Office of Law Enf’t & Intelligence, Extraditions, U.S. Dep’t of State, https://www.state.gov/extraditions (last visited Dec. 9, 2025) (emphasis added). Courts have found this process sufficient to protect a petitioner’s due process rights under the Constitution. For example, in Peroff v. Hylton, the petitioner sought habeas relief following the Secretary of State’s decision to surrender the petitioner to Swedish officials under an extradition treaty. See 563 F.2d 1099, 1102 (4th Cir. 1977). Among other arguments, the petitioner asserted that he had been denied due process by the Secretary’s “refusal to conduct a hearing” before issuing the warrant of extradition. Id. The Fourth Circuit denied the petition, concluding that, between the extradition hearing, the Secretary’s consideration of the matter, and the petitioner’s habeas petitions, the petitioner had received due process. See id. at 1102–03. As in Peroff, Petitioner was afforded an extradition hearing and has now received habeas review. To the extent that Petitioner believes “that extradition is unjust . . . on humanitarian grounds,” he should direct his arguments to the Secretary of State.

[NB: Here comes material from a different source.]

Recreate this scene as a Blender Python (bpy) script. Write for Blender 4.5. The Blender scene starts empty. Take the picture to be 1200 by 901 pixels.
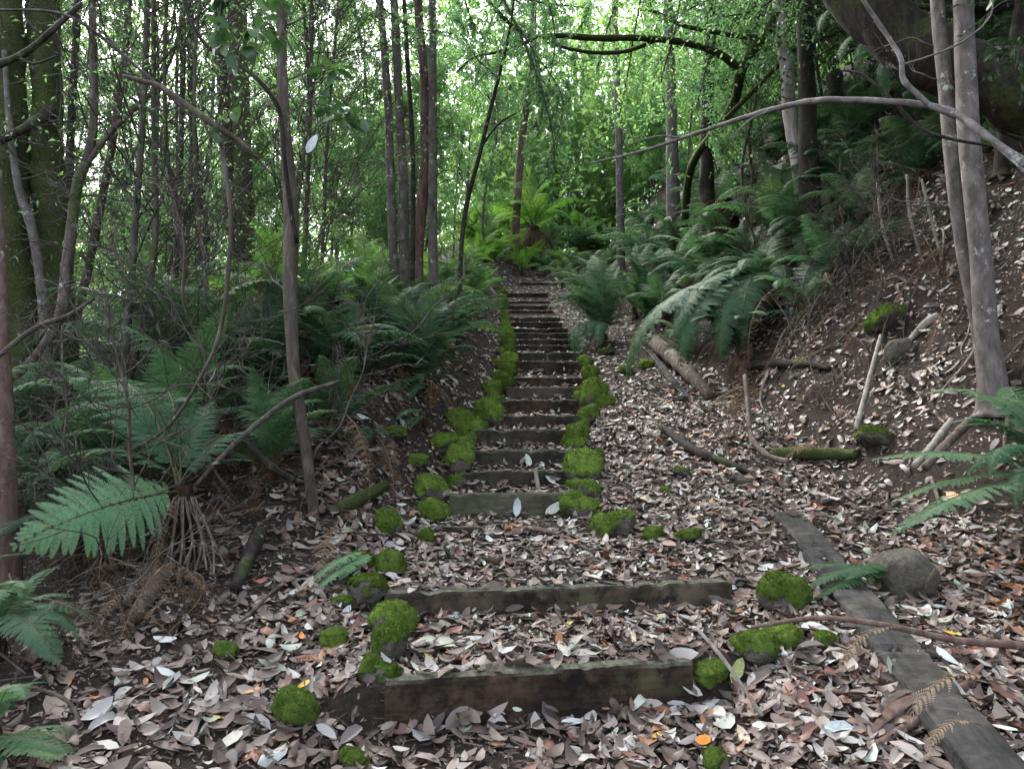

Martin, 993 F.2d at 830. Further, Petitioner has not “made a substantial showing of the denial of a constitutional right”; therefore, the court will not issue a certificate of appealability. See Slack v. McDaniel, 529 U.S. 473, 484 (2000); see also Lamarca v. Sec’y Dep’t of Corr., 568 F.3d 929, 934 (11th Cir. 2009). Thus, should Petitioner wish to appeal this court’s order, he “must obtain permission from the Circuit Court to appeal in forma pauperis.” Ford v. Sec’y, Fla. Dep’t of Corr., No. 8:16-CV-2866-JDW-JSS, 2021 WL 12240173, at *2 (M.D. Fla. Apr. 5, 2021). Any request to proceed in forma pauperis should be sent directly to the Eleventh Circuit Court of Appeals. See Fed. R. App. P. 24(a)(5). CONCLUSION Accordingly: 1. The Petition (Dkt. 2) is DISMISSED without prejudice. 2. Petitioner fails to make a substantial showing of the denial of a constitutional right. Thus, Petitioner is DENIED a certificate of appealability. 3. The Clerk of Court is directed to ENTER JUDGMENT accordingly and CLOSE this case. ORDERED in Orlando, Florida, on December 16, 2025.